The Fugitive Princesses of Dubai

The Fugitive Princesses of Dubai

Far out on the Arabian Sea one night in February, 2018, Sheikha Latifa bint Mohammed Al Maktoum, the fugitive daughter of Dubai’s ruling emir, marvelled at the stars. The voyage had been rough. Since setting out by dinghy and Jet Ski a few days before, she had been swamped by powerful waves, soaking the belongings she’d stowed in her backpack; after clambering aboard the yacht she’d secured for her escape, she’d spent days racked with nausea as it pitched on the swell. But tonight the sea was calmer, and she felt the stirring of an unfamiliar sensation. She was free.

Latifa was thirty-two and petite, with a loose ponytail and intense dark eyes. Beside her was her friend Tiina Jauhiainen, a Finnish martial-arts instructor who had helped prepare for her escape. The night was cool, and the women were huddled in hoodies, but Latifa urged her friend to sleep on deck with her. Jauhiainen was tired, and promised they could do it another time: from now on, there would be plenty of chances to see the stars.

For more than half her life, Latifa had been devising plans to flee her father, Sheikh Mohammed bin Rashid Al Maktoum, the leader of Dubai and the Prime Minister of the United Arab Emirates. Sheikh Mohammed is an ally of Western governments, celebrated for transforming Dubai into a modern power. Publicly, he has placed gender equality at the heart of his plan to propel the U.A.E. to the top of the world economic order, vowing to “remove all the hurdles that women face.” But for his daughter Dubai was “an open air prison,” where disobedience was brutally punished.

In her teens, Latifa had been ferociously beaten for defying her father. As an adult, she was forbidden to leave Dubai and kept under the constant surveillance of guards. Escape presented a challenge of “unfathomable immensity,” Latifa knew. “It will be the best or last thing I do,” she wrote. “I have never known true freedom. For me, it’s something worth dying for.” (I have drawn details of Latifa’s experience from hundreds of letters, e-mails, texts, and audio messages that she sent to friends in the course of a decade.)

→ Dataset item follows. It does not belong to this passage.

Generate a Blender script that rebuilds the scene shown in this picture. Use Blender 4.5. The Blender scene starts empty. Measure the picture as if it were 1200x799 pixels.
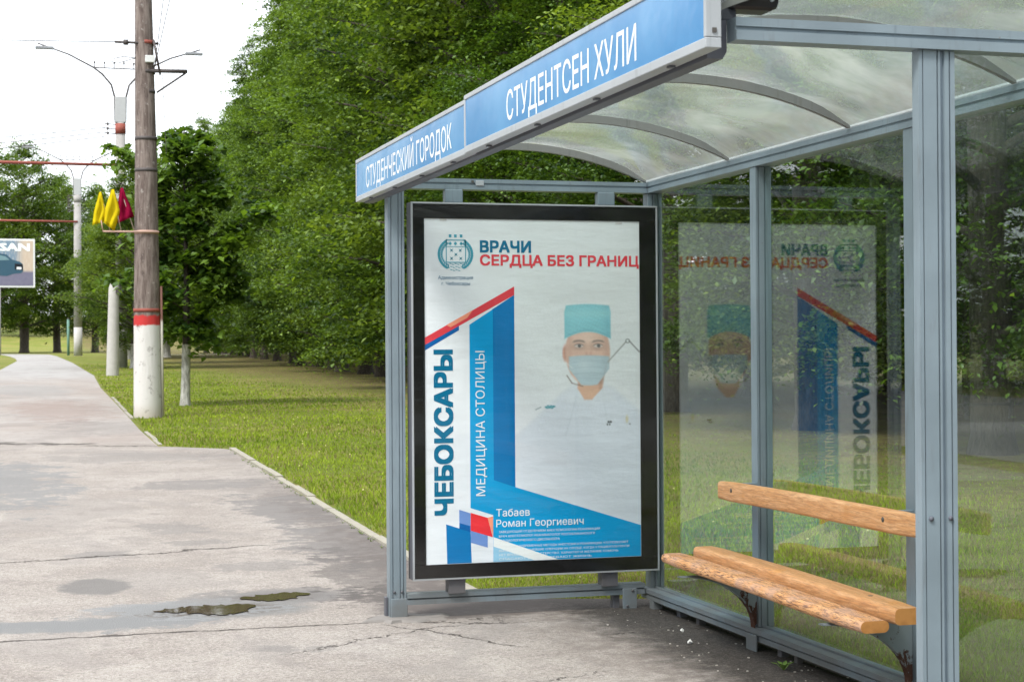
import bpy, bmesh, math, random
import numpy as np
from mathutils import Matrix, Vector
from mathutils.geometry import delaunay_2d_cdt
random.seed(7); RNG = np.random.default_rng(11)
sc = bpy.context.scene
COL = sc.collection
R = math.radians

# ------------------------------------------------------------------ camera
cam_d = bpy.data.cameras.new("Camera"); cam = bpy.data.objects.new("Camera", cam_d); COL.objects.link(cam)
cam_d.lens = 2018.0 / 1200.0 * 36.0; cam_d.sensor_width = 36.0; cam_d.clip_end = 4000; cam_d.clip_start = 0.05
CAM_H = 1.3737
yaw, pitch, roll = R(16.2277), R(0.299), R(-0.3715)
F = Vector((math.sin(yaw)*math.cos(pitch), math.cos(yaw)*math.cos(pitch), math.sin(pitch)))
Rt = Vector((math.cos(yaw), -math.sin(yaw), 0)); Up = Rt.cross(F)
Rr = Rt*math.cos(roll) + Up*math.sin(roll); Ur = Up*math.cos(roll) - Rt*math.sin(roll)
cam.matrix_world = Matrix(((Rr.x, Ur.x, -F.x, 0), (Rr.y, Ur.y, -F.y, 0), (Rr.z, Ur.z, -F.z, CAM_H), (0, 0, 0, 1)))
sc.camera = cam
cam_d.dof.use_dof = True; cam_d.dof.focus_distance = 8.0; cam_d.dof.aperture_fstop = 11.0

# ------------------------------------------------------------------ sky, sun, exposure
SUN_EL, SUN_AZ = R(52), R(232)          # azimuth clockwise from +Y
w = bpy.data.worlds.new("World"); sc.world = w; w.use_nodes = True
nt = w.node_tree; nt.nodes.clear()
out = nt.nodes.new('ShaderNodeOutputWorld'); bg = nt.nodes.new('ShaderNodeBackground')
sky = nt.nodes.new('ShaderNodeTexSky'); sky.sky_type = 'NISHITA'; sky.sun_disc = False
sky.sun_elevation = SUN_EL; sky.sun_rotation = SUN_AZ
tc = nt.nodes.new('ShaderNodeTexCoord'); nz = nt.nodes.new('ShaderNodeTexNoise')
nz.inputs['Scale'].default_value = 2.2; nz.inputs['Detail'].default_value = 5
rp = nt.nodes.new('ShaderNodeValToRGB')
rp.color_ramp.elements[0].position = .3; rp.color_ramp.elements[0].color = (8.2, 8.6, 9.0, 1)
rp.color_ramp.elements[1].position = .7; rp.color_ramp.elements[1].color = (10.0, 10.1, 10.2, 1)
mx = nt.nodes.new('ShaderNodeMix'); mx.data_type = 'RGBA'; mx.inputs[0].default_value = 0.86
nt.links.new(tc.outputs['Generated'], nz.inputs['Vector']); nt.links.new(nz.outputs['Fac'], rp.inputs['Fac'])
nt.links.new(sky.outputs['Color'], mx.inputs[6]); nt.links.new(rp.outputs['Color'], mx.inputs[7])
nt.links.new(mx.outputs[2], bg.inputs['Color']); bg.inputs['Strength'].default_value = 0.1
nt.links.new(bg.outputs[0], out.inputs['Surface'])
sd = bpy.data.lights.new('sun', 'SUN'); sd.energy = 1.5; sd.angle = R(16); sd.color = (1, .95, .87)
so = bpy.data.objects.new('sun', sd); COL.objects.link(so)
sdir = Vector((math.sin(SUN_AZ)*math.cos(SUN_EL), math.cos(SUN_AZ)*math.cos(SUN_EL), math.sin(SUN_EL)))
so.rotation_euler = sdir.to_track_quat('Z', 'Y').to_euler(); so.location = (-10, -10, 30)
sc.view_settings.view_transform = 'Standard'; sc.view_settings.look = 'None'
sc.view_settings.exposure = 1.28; sc.view_settings.gamma = 1
sc.cycles.max_bounces = 10; sc.cycles.transparent_max_bounces = 24; sc.cycles.transmission_bounces = 6
sc.cycles.caustics_reflective = False; sc.cycles.caustics_refractive = False

# ------------------------------------------------------------------ helpers: materials
class NT:
    def __init__(s, name):
        s.m = bpy.data.materials.new(name); s.m.use_nodes = True; s.t = s.m.node_tree; s.t.nodes.clear()
        s.o = s.n('OutputMaterial')
    def n(s, typ, **kw):
        x = s.t.nodes.new('ShaderNode'+typ)
        for k, v in kw.items(): setattr(x, k, v)
        return x
    def l(s, a, b): s.t.links.new(a, b)
    def put(s, sock, v):
        if hasattr(v, 'is_output') or isinstance(v, bpy.types.NodeSocket): s.l(v, sock)
        else: sock.default_value = v
    def co(s, kind='Object'): return s.n('TexCoord').outputs[kind]
    def geo(s): return s.n('NewGeometry').outputs['Position']
    def noise(s, vec, scale, detail=4, rough=.55, sx=None, dist=0):
        if sx is not None:
            mp = s.n('Mapping'); s.l(vec, mp.inputs['Vector']); mp.inputs['Scale'].default_value = sx; vec = mp.outputs[0]
        x = s.n('TexNoise'); s.l(vec, x.inputs['Vector']); x.inputs['Scale'].default_value = scale
        x.inputs['Detail'].default_value = detail; x.inputs['Roughness'].default_value = rough; x.inputs['Distortion'].default_value = dist
        return x.outputs['Fac']
    def vor(s, vec, scale, feature='F1'):
        x = s.n('TexVoronoi', feature=feature); s.l(vec, x.inputs['Vector']); x.inputs['Scale'].default_value = scale
        return x.outputs['Distance']
    def m_(s, op, a, b=0.0, c=None, clamp=False):
        x = s.n('Math', operation=op); x.use_clamp = clamp
        s.put(x.inputs[0], a); s.put(x.inputs[1], b)
        if c is not None: s.put(x.inputs[2], c)
        return x.outputs[0]
    def ss(s, v, lo, hi, a=0.0, b=1.0):
        x = s.n('MapRange', interpolation_type='SMOOTHSTEP'); s.put(x.inputs['Value'], v)
        x.inputs['From Min'].default_value = lo; x.inputs['From Max'].default_value = hi
        x.inputs['To Min'].default_value = a; x.inputs['To Max'].default_value = b
        return x.outputs[0]
    def mix(s, f, a, b, mode='MIX'):
        x = s.n('Mix', data_type='RGBA', blend_type=mode); s.put(x.inputs[0], f); 
        for i, v in ((6, a), (7, b)):
            if isinstance(v, tuple): v = tuple(v) + ((1,) if len(v) == 3 else ())
            s.put(x.inputs[i], v)
        return x.outputs[2]
    def sep(s, vec):
        x = s.n('SeparateXYZ'); s.l(vec, x.inputs[0]); return x.outputs
    def bump(s, h, strength=.3, dist=.01, prev=None):
        x = s.n('Bump'); s.l(h, x.inputs['Height']); x.inputs['Strength'].default_value = strength; x.inputs['Distance'].default_value = dist
        if prev is not None: s.l(prev, x.inputs['Normal'])
        return x.outputs[0]
    def schlick(s, f0=.043):
        g_ = s.n('NewGeometry'); d = s.n('VectorMath', operation='DOT_PRODUCT'); s.l(g_.outputs['Normal'], d.inputs[0]); s.l(g_.outputs['Incoming'], d.inputs[1])
        c = s.m_('SUBTRACT', 1.0, s.m_('ABSOLUTE', d.outputs['Value']), clamp=True)
        return s.m_('ADD', f0, s.m_('MULTIPLY', s.m_('POWER', c, 5.0), 1-f0), clamp=True)
    def pbr(s, col, rough=.6, metal=0.0, normal=None, spec=.5, **kw):
        x = s.n('BsdfPrincipled')
        if isinstance(col, tuple): col = tuple(col)+(1,)
        s.put(x.inputs['Base Color'], col); s.put(x.inputs['Roughness'], rough); s.put(x.inputs['Metallic'], metal)
        s.put(x.inputs['Specular IOR Level'], spec)
        if normal is not None: s.l(normal, x.inputs['Normal'])
        s.l(x.outputs[0], s.o.inputs['Surface']); return x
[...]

Latifa had kept her plan secret for years as she laid the groundwork: training in extreme sports, obtaining a fake passport, and smuggling cash to a network of conspirators. By the time she revealed the scheme to Jauhiainen, she had already hired a yachtsman to collect her off the coast and convey her to India or Sri Lanka, from where she hoped to fly to the United States and claim asylum. She just needed help getting to the rendezvous point, sixteen miles offshore, in international waters.

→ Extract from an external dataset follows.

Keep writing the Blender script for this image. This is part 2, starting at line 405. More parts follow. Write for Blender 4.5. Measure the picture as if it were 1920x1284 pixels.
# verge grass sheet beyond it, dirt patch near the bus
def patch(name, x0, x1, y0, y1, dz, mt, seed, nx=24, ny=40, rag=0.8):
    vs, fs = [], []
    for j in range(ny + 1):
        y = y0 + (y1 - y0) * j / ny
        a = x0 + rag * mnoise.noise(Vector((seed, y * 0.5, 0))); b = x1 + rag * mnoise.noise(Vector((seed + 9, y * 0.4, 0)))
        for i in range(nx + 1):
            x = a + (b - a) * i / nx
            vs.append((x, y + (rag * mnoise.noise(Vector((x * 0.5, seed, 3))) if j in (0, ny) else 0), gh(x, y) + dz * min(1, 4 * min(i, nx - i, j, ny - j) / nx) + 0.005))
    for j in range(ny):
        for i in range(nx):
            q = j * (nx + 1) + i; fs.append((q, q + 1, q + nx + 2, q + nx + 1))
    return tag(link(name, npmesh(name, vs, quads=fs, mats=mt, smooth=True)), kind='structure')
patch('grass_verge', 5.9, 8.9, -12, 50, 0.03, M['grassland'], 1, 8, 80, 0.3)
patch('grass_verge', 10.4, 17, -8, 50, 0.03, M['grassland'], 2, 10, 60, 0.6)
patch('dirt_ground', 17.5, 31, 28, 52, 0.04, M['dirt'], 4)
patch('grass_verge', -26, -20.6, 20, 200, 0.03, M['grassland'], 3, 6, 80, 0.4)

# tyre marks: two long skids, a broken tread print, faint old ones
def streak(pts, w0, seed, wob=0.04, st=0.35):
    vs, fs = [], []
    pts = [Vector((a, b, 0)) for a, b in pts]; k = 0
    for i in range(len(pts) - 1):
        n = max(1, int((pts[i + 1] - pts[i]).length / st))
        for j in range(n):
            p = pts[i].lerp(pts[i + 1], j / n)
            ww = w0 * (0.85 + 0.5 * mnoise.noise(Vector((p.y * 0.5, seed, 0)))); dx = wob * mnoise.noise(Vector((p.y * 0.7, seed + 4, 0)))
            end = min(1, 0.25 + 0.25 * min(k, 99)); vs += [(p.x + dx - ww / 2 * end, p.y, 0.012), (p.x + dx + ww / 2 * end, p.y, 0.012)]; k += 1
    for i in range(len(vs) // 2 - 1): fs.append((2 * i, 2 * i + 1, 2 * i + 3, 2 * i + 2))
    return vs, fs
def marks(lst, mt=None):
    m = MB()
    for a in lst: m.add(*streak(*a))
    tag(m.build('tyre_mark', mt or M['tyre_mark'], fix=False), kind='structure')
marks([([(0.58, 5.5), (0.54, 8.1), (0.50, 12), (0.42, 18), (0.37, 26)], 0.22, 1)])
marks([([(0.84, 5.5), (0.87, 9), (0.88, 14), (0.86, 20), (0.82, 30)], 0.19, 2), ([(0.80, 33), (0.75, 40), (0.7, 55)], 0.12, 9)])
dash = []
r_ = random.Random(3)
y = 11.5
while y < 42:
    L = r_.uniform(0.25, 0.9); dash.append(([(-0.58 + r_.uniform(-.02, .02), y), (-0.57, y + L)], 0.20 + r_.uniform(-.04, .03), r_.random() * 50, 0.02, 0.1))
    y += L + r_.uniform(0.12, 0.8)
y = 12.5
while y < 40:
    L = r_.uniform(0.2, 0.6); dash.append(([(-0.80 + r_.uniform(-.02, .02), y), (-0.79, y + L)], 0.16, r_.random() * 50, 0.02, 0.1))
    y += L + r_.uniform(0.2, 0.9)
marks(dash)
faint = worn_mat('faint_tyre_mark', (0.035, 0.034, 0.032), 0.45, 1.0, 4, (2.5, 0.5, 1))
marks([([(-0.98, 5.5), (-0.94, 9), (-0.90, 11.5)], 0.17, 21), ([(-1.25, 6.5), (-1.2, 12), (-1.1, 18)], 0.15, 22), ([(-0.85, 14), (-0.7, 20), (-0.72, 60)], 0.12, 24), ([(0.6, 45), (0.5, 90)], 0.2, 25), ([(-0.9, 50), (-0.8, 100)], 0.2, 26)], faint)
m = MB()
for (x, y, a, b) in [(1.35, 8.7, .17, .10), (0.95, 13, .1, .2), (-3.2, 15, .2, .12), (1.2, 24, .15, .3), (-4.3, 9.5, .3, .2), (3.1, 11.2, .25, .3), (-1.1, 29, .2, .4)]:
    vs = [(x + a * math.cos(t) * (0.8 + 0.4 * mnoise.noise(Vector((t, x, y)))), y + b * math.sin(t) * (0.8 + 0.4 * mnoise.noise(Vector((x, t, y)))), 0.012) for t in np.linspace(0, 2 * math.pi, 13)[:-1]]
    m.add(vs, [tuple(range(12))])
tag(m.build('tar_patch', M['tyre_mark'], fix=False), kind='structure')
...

Jauhiainen is a sturdy, forthright woman, with high cheekbones and ice-blue eyes. She had grown close to Latifa while giving her capoeira lessons on the palace grounds, and wanted to help her see the world. “I was so excited,” she told me. “Finally, we will be able to do this together.” She’d promised to accompany Latifa all the way to freedom.

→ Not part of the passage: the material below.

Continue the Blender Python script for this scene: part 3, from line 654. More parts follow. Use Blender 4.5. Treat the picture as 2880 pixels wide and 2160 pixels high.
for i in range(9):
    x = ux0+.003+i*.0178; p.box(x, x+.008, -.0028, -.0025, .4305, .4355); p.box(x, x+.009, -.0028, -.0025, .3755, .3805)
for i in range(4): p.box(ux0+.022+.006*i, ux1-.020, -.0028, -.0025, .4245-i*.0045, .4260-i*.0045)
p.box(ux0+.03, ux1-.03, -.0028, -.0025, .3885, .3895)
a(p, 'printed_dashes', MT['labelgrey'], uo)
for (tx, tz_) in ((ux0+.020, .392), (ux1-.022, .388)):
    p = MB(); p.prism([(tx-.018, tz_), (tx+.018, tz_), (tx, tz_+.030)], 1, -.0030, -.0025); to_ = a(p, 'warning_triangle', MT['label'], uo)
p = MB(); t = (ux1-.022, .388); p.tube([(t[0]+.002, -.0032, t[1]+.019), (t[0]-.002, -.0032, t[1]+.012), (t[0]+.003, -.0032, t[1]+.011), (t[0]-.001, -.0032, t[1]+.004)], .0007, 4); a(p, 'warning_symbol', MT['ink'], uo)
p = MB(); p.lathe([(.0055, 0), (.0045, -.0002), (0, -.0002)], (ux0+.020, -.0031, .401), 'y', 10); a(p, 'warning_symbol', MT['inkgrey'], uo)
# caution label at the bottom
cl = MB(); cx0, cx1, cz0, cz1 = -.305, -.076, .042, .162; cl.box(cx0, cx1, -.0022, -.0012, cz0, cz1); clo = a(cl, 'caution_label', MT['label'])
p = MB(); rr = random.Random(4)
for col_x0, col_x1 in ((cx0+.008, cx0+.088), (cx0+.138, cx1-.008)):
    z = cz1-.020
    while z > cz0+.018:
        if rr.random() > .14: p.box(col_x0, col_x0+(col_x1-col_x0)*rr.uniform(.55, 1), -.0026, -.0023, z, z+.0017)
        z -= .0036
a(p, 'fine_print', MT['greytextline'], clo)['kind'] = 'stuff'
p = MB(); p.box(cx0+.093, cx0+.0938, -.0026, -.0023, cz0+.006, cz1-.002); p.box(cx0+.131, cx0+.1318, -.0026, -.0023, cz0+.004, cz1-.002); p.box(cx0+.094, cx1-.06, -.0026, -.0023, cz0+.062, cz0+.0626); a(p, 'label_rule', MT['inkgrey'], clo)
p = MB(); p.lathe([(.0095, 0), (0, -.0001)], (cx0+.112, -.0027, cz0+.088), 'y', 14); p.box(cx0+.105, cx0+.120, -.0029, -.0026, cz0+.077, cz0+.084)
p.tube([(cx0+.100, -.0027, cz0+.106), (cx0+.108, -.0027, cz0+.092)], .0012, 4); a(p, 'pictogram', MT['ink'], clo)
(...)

Before they set off, Latifa sneaked over to Jauhiainen’s apartment, which had become a storehouse for the scuba equipment, satellite communicators, and boat parts the two women had amassed, and sat down in front of a video recorder. Dressed in a loose blue T-shirt, she recorded almost forty minutes of testimony, to be released in the event of her capture. Her father, she said, was a “major criminal,” responsible for torturing and imprisoning numerous women who disobeyed him. Her older sister had languished in captivity under sedation following her own attempt to get out, eighteen years earlier, she said, and her aunt had been killed for disobedience. Latifa was running away to claim a life “where I don’t have to be silenced,” where she could wake up in the morning and think, “I can do whatever I want today, I can go wherever I want, I have all the choices in the world.” (Attorneys for Sheikh Mohammed denied any wrongdoing on his part, but declined to respond to detailed questions.)